◆ **Information supplied**
※

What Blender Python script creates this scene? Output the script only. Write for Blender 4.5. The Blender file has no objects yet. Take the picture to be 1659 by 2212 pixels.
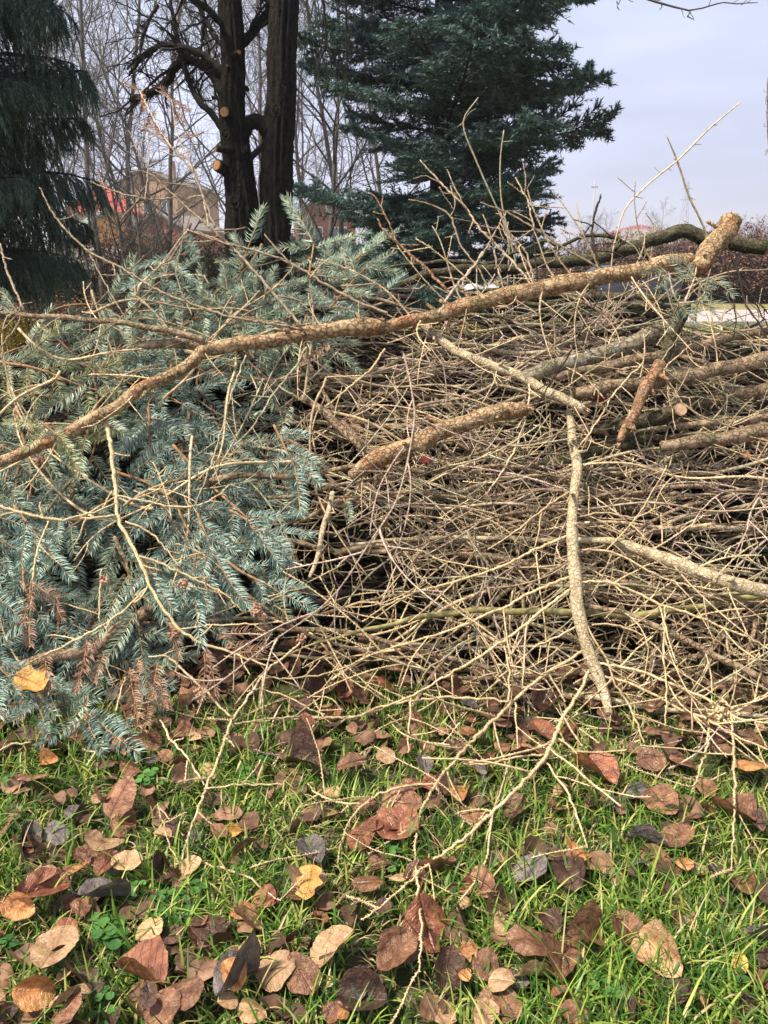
import bpy, math, random
import numpy as np
from mathutils import Vector, Matrix

R = math.radians
scene = bpy.context.scene
COL = scene.collection
rng = np.random.default_rng(11)
random.seed(5)

# ------------------------------------------------------------------ camera
PITCH = R(17.0)
CAM = np.array([0.0, 0.0, 1.0])
cam = bpy.data.cameras.new("camera")
cam.sensor_fit = 'VERTICAL'
cam.sensor_height = 24.0
cam.lens = 12.0 / 0.6667
cam.clip_start = 0.02
cam.clip_end = 2000
camo = bpy.data.objects.new("camera", cam)
COL.objects.link(camo)
camo.location = CAM
camo.rotation_euler = (math.pi / 2 - PITCH, 0, 0)
scene.camera = camo

# ------------------------------------------------------------------ world and sun
SUN_EL, SUN_AZ = R(60), R(246)          # azimuth clockwise from +Y: behind the camera, to the left
world = bpy.data.worlds.new("World")
scene.world = world
world.use_nodes = True
wn, wl = world.node_tree.nodes, world.node_tree.links
wn.clear()
w_out = wn.new("ShaderNodeOutputWorld")
w_bg = wn.new("ShaderNodeBackground")
w_bg2 = wn.new("ShaderNodeBackground")
w_add = wn.new("ShaderNodeAddShader")
sky = wn.new("ShaderNodeTexSky")
sky.sky_type = 'NISHITA'
sky.sun_disc = False
sky.sun_elevation = SUN_EL
sky.sun_rotation = SUN_AZ
w_bg.inputs[1].default_value = 0.03
wl.new(sky.outputs[0], w_bg.inputs[0])
tc = wn.new("ShaderNodeTexCoord")
sep = wn.new("ShaderNodeSeparateXYZ")
wl.new(tc.outputs['Generated'], sep.inputs[0])
ramp = wn.new("ShaderNodeValToRGB")          # overcast: lavender at the horizon, dimmed towards the zenith for deeper contrast
el = ramp.color_ramp.elements
el[0].position = 0.0; el[0].color = (0.39, 0.36, 0.42, 1)
el[1].position = 1.0; el[1].color = (0.36, 0.36, 0.38, 1)
e = el.new(0.10); e.color = (0.385, 0.385, 0.50, 1)
e = el.new(0.28); e.color = (0.41, 0.43, 0.53, 1)
e = el.new(0.5); e.color = (0.37, 0.38, 0.42, 1)
wl.new(sep.outputs['Z'], ramp.inputs[0])
mp = wn.new("ShaderNodeMapping"); mp.inputs['Scale'].default_value = (1.2, 1.2, 5.5)
wl.new(tc.outputs['Generated'], mp.inputs[0])
nz = wn.new("ShaderNodeTexNoise"); nz.inputs['Scale'].default_value = 2.2; nz.inputs['Detail'].default_value = 5
wl.new(mp.outputs[0], nz.inputs[0])
nr = wn.new("ShaderNodeMapRange"); nr.inputs[1].default_value = 0.35; nr.inputs[2].default_value = 0.7
nr.inputs[3].default_value = 0.84; nr.inputs[4].default_value = 1.17
wl.new(nz.outputs[0], nr.inputs[0])
# the cloud is thinner (whiter) towards the left
xr = wn.new("ShaderNodeMapRange"); xr.inputs[1].default_value = -0.5; xr.inputs[2].default_value = 0.35
xr.inputs[3].default_value = 1.6; xr.inputs[4].default_value = 1.0
wl.new(sep.outputs['X'], xr.inputs[0])
mul = wn.new("ShaderNodeMath"); mul.operation = 'MULTIPLY'
wl.new(nr.outputs[0], mul.inputs[0]); wl.new(xr.outputs[0], mul.inputs[1])
wl.new(ramp.outputs[0], w_bg2.inputs[0]); wl.new(mul.outputs[0], w_bg2.inputs[1])
wl.new(w_bg.outputs[0], w_add.inputs[0]); wl.new(w_bg2.outputs[0], w_add.inputs[1])
wl.new(w_add.outputs[0], w_out.inputs[0])

sl = bpy.data.lights.new("sun", 'SUN')
sl.energy = 5.0
sl.angle = R(6)
sl.color = (1.0, 0.90, 0.73)
so = bpy.data.objects.new("sun", sl)
COL.objects.link(so)
sd = Vector((math.sin(SUN_AZ) * math.cos(SUN_EL), math.cos(SUN_AZ) * math.cos(SUN_EL), math.sin(SUN_EL)))
so.rotation_euler = sd.to_track_quat('Z', 'Y').to_euler()
so.location = (-3, -6, 8)

scene.view_settings.view_transform = 'Standard'
scene.view_settings.look = 'None'
scene.view_settings.exposure = 0.56
scene.view_settings.gamma = 1.0
scene.cycles.max_bounces = 6
scene.cycles.diffuse_bounces = 3
scene.cycles.transparent_max_bounces = 4

# ------------------------------------------------------------------ pixel -> point helpers (pixel = 1659x2212 view of the photo)
FW = np.array([0, math.cos(PITCH), -math.sin(PITCH)])
UPV = np.array([0, math.sin(PITCH), math.cos(PITCH)])
RT = np.array([1.0, 0, 0])
S_K = 1.055                      # slope of the pile's face
def ray(px, py):
    return FW + (px / 1659 - .5) * RT + (.5 - py / 2212) * 1.3333 * UPV
def at(px, py, Y):
    d = ray(px, py)
    return CAM + d * (Y / d[1])
def surf(px, py, off=0.0):
    d = ray(px, py)
    t1 = (1.6 * S_K + 1.0) / (S_K * d[1] - d[2])          # 1 + t dz = K (t dy - 1.6)
    t = t1 if t1 > 0 else 99
    if d[2] < 0:
        t = min(t, (0.012 - 1.0) / d[2])
    return CAM + d * (t - off)
def depth(p):
    return float(np.dot(p - CAM, FW))
def proj(p):
    v = p - CAM
    z = np.dot(v, FW)
    return ((v[0] / z) + .5) * 1659, (.5 - np.dot(v, UPV) / z / 1.3333) * 2212
_n = math.hypot(1, S_K)
SB = np.array([0, 1 / _n, S_K / _n]); SN = np.array([0, -S_K / _n, 1 / _n])
def sp(a, b, c):
    return np.array([a, 1.6, 0.0]) + b * SB + c * SN
ORI = {0: (0, 0, 1.0), 1: (0, 0, .5013), 2: (827.5, 0, .5013), 3: (0, 487, .5013), 4: (827.5, 487, .5013), 5: (0, 1062, .5013),
       6: (827.5, 1062, .5013), 7: (0, 1593, .5013), 8: (827.5, 1593, .5013)}
def px(c, s):
    ox, oy, k = ORI[c]
    if isinstance(s, str):
        s = [tuple(float(q) for q in w.split(',')) for w in s.split()]
    return [(ox + x * k, oy + y * k) for x, y in s]
def inpoly(x, y, poly):
    c = False
    j = len(poly) - 1
    for i in range(len(poly)):
        xi, yi = poly[i]; xj, yj = poly[j]
        if (yi > y) != (yj > y) and x < (xj - xi) * (y - yi) / (yj - yi) + xi:
            c = not c
        j = i
    return c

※

◆ **The request**
Give the data again exactly as written, with all pictures left out.

◆ **Task result**
What Blender Python script creates this scene? Output the script only. Write for Blender 4.5. The Blender file has no objects yet. Take the picture to be 1659 by 2212 pixels.
import bpy, math, random
import numpy as np
from mathutils import Vector, Matrix

R = math.radians
scene = bpy.context.scene
COL = scene.collection
rng = np.random.default_rng(11)
random.seed(5)

# ------------------------------------------------------------------ camera
PITCH = R(17.0)
CAM = np.array([0.0, 0.0, 1.0])
cam = bpy.data.cameras.new("camera")
cam.sensor_fit = 'VERTICAL'
cam.sensor_height = 24.0
cam.lens = 12.0 / 0.6667
cam.clip_start = 0.02
cam.clip_end = 2000
camo = bpy.data.objects.new("camera", cam)
COL.objects.link(camo)
camo.location = CAM
camo.rotation_euler = (math.pi / 2 - PITCH, 0, 0)
scene.camera = camo

# ------------------------------------------------------------------ world and sun
SUN_EL, SUN_AZ = R(60), R(246)          # azimuth clockwise from +Y: behind the camera, to the left
world = bpy.data.worlds.new("World")
scene.world = world
world.use_nodes = True
wn, wl = world.node_tree.nodes, world.node_tree.links
wn.clear()
w_out = wn.new("ShaderNodeOutputWorld")
w_bg = wn.new("ShaderNodeBackground")
w_bg2 = wn.new("ShaderNodeBackground")
w_add = wn.new("ShaderNodeAddShader")
sky = wn.new("ShaderNodeTexSky")
sky.sky_type = 'NISHITA'
sky.sun_disc = False
sky.sun_elevation = SUN_EL
sky.sun_rotation = SUN_AZ
w_bg.inputs[1].default_value = 0.03
wl.new(sky.outputs[0], w_bg.inputs[0])
tc = wn.new("ShaderNodeTexCoord")
sep = wn.new("ShaderNodeSeparateXYZ")
wl.new(tc.outputs['Generated'], sep.inputs[0])
ramp = wn.new("ShaderNodeValToRGB")          # overcast: lavender at the horizon, dimmed towards the zenith for deeper contrast
el = ramp.color_ramp.elements
el[0].position = 0.0; el[0].color = (0.39, 0.36, 0.42, 1)
el[1].position = 1.0; el[1].color = (0.36, 0.36, 0.38, 1)
e = el.new(0.10); e.color = (0.385, 0.385, 0.50, 1)
e = el.new(0.28); e.color = (0.41, 0.43, 0.53, 1)
e = el.new(0.5); e.color = (0.37, 0.38, 0.42, 1)
wl.new(sep.outputs['Z'], ramp.inputs[0])
mp = wn.new("ShaderNodeMapping"); mp.inputs['Scale'].default_value = (1.2, 1.2, 5.5)
wl.new(tc.outputs['Generated'], mp.inputs[0])
nz = wn.new("ShaderNodeTexNoise"); nz.inputs['Scale'].default_value = 2.2; nz.inputs['Detail'].default_value = 5
wl.new(mp.outputs[0], nz.inputs[0])
nr = wn.new("ShaderNodeMapRange"); nr.inputs[1].default_value = 0.35; nr.inputs[2].default_value = 0.7
nr.inputs[3].default_value = 0.84; nr.inputs[4].default_value = 1.17
wl.new(nz.outputs[0], nr.inputs[0])
# the cloud is thinner (whiter) towards the left
xr = wn.new("ShaderNodeMapRange"); xr.inputs[1].default_value = -0.5; xr.inputs[2].default_value = 0.35
xr.inputs[3].default_value = 1.6; xr.inputs[4].default_value = 1.0
wl.new(sep.outputs['X'], xr.inputs[0])
mul = wn.new("ShaderNodeMath"); mul.operation = 'MULTIPLY'
wl.new(nr.outputs[0], mul.inputs[0]); wl.new(xr.outputs[0], mul.inputs[1])
wl.new(ramp.outputs[0], w_bg2.inputs[0]); wl.new(mul.outputs[0], w_bg2.inputs[1])
wl.new(w_bg.outputs[0], w_add.inputs[0]); wl.new(w_bg2.outputs[0], w_add.inputs[1])
wl.new(w_add.outputs[0], w_out.inputs[0])

sl = bpy.data.lights.new("sun", 'SUN')
sl.energy = 5.0
sl.angle = R(6)
sl.color = (1.0, 0.90, 0.73)
so = bpy.data.objects.new("sun", sl)
COL.objects.link(so)
sd = Vector((math.sin(SUN_AZ) * math.cos(SUN_EL), math.cos(SUN_AZ) * math.cos(SUN_EL), math.sin(SUN_EL)))
so.rotation_euler = sd.to_track_quat('Z', 'Y').to_euler()
so.location = (-3, -6, 8)

scene.view_settings.view_transform = 'Standard'
scene.view_settings.look = 'None'
scene.view_settings.exposure = 0.56
scene.view_settings.gamma = 1.0
scene.cycles.max_bounces = 6
scene.cycles.diffuse_bounces = 3
scene.cycles.transparent_max_bounces = 4

# ------------------------------------------------------------------ pixel -> point helpers (pixel = 1659x2212 view of the photo)
FW = np.array([0, math.cos(PITCH), -math.sin(PITCH)])
UPV = np.array([0, math.sin(PITCH), math.cos(PITCH)])
RT = np.array([1.0, 0, 0])
S_K = 1.055                      # slope of the pile's face
def ray(px, py):
    return FW + (px / 1659 - .5) * RT + (.5 - py / 2212) * 1.3333 * UPV
def at(px, py, Y):
    d = ray(px, py)
    return CAM + d * (Y / d[1])
def surf(px, py, off=0.0):
    d = ray(px, py)
    t1 = (1.6 * S_K + 1.0) / (S_K * d[1] - d[2])          # 1 + t dz = K (t dy - 1.6)
    t = t1 if t1 > 0 else 99
    if d[2] < 0:
        t = min(t, (0.012 - 1.0) / d[2])
    return CAM + d * (t - off)
def depth(p):
    return float(np.dot(p - CAM, FW))
def proj(p):
    v = p - CAM
    z = np.dot(v, FW)
    return ((v[0] / z) + .5) * 1659, (.5 - np.dot(v, UPV) / z / 1.3333) * 2212
_n = math.hypot(1, S_K)
SB = np.array([0, 1 / _n, S_K / _n]); SN = np.array([0, -S_K / _n, 1 / _n])
def sp(a, b, c):
    return np.array([a, 1.6, 0.0]) + b * SB + c * SN
ORI = {0: (0, 0, 1.0), 1: (0, 0, .5013), 2: (827.5, 0, .5013), 3: (0, 487, .5013), 4: (827.5, 487, .5013), 5: (0, 1062, .5013),
       6: (827.5, 1062, .5013), 7: (0, 1593, .5013), 8: (827.5, 1593, .5013)}
def px(c, s):
    ox, oy, k = ORI[c]
    if isinstance(s, str):
        s = [tuple(float(q) for q in w.split(',')) for w in s.split()]
    return [(ox + x * k, oy + y * k) for x, y in s]
def inpoly(x, y, poly):
    c = False
    j = len(poly) - 1
    for i in range(len(poly)):
        xi, yi = poly[i]; xj, yj = poly[j]
        if (yi > y) != (yj > y) and x < (xj - xi) * (y - yi) / (yj - yi) + xi:
            c = not c
        j = i
    return c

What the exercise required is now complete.